Wasn't sure if it was worth writing this but just following my intuition. I use a unique modality that I use as my sole practise for growth and discovery. I call it Free Drawing - scribble on a page, as you're scribbling - take the view that the lines you see are EXACTLY the lines you need to see and detailed pictures will start to appear. When the page starts to look "tasty" (interesting/engaging) you will be able to go about your business with the understanding that you can use exactly what you have in front of you and nothing needs to change. Hopefully someone will get some benefit out of this!
i see that "i" am just happening and that's really scary, jesus... there's no one behind the curtain of thoughts and that's becoming clearer each "day", it really is all just happening, holy shit man.
like Angelo says (paraphrasing): it's fine, you're fine, no need to check back and see how you're doing. Or, it might feel like endless falling, but the good news is there's no ground
The description of the childhood experience at 9:10 really helps me contextualize my own experience. Being convinced that you're responsible for other people's internal states (either causing a negative one, or, in my case, needing to cause a good one) can create a lifetime preoccupation that supersedes most other experience. It's like a high-priority program that we unwittingly run. Dismantling this, or allowing it to fall apart, is my current focus. Thanks.
As someone who has spent almost 50 years believing this same thing and believing I was so "good" I applaud you for seeing this and facing it now. At 69 I'm having to deal with all these years of Spiritual Bypassing and am so grateful for people like Angelo who can aid others before years and years have gone by. Blessings on your journey 🙏💖 Just realized I made an assumption your physical being is much younger. Whatever your physical age it's good for us both. 💞
@@ravenofthewild thank you for sharing. I’m 35 now. So, while it does feel like “I should have learned this earlier,” I’m grateful to go through it now. May you continue to be a blessing to others on your journey as well!

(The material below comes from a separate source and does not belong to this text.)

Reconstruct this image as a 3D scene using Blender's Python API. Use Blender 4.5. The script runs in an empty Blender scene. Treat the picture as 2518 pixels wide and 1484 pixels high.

I have known Melanie for years and she has been one of those rare people who follows her true passion and goes with the flow of life rather than trying to be in control of everything. I have always been one to stuff my own passions in life to the side, attempting to be in control of everything. She has been a teacher for me, for sure. Her music is as unique as she is and it carries the essence of that very beautiful and powerful soul that she is. ❤
felt like listening to a live shadow work session, Melanie just guiding right into it 🤜🤛 appreciated. It's refreshing to have all this humanized a bit from time to time.
So resonating with all of this testimony. And what's wrong with everyone - as a child , like deep down, all the adults were insane, lying, hypocrites. And other children were scary. Did not get how to be, trying to fit in was hard, rebelling was trouble, thankfully discovered drink and drugs 😂 that helped a lot then. Clean now. And it's like it all had to be as it was.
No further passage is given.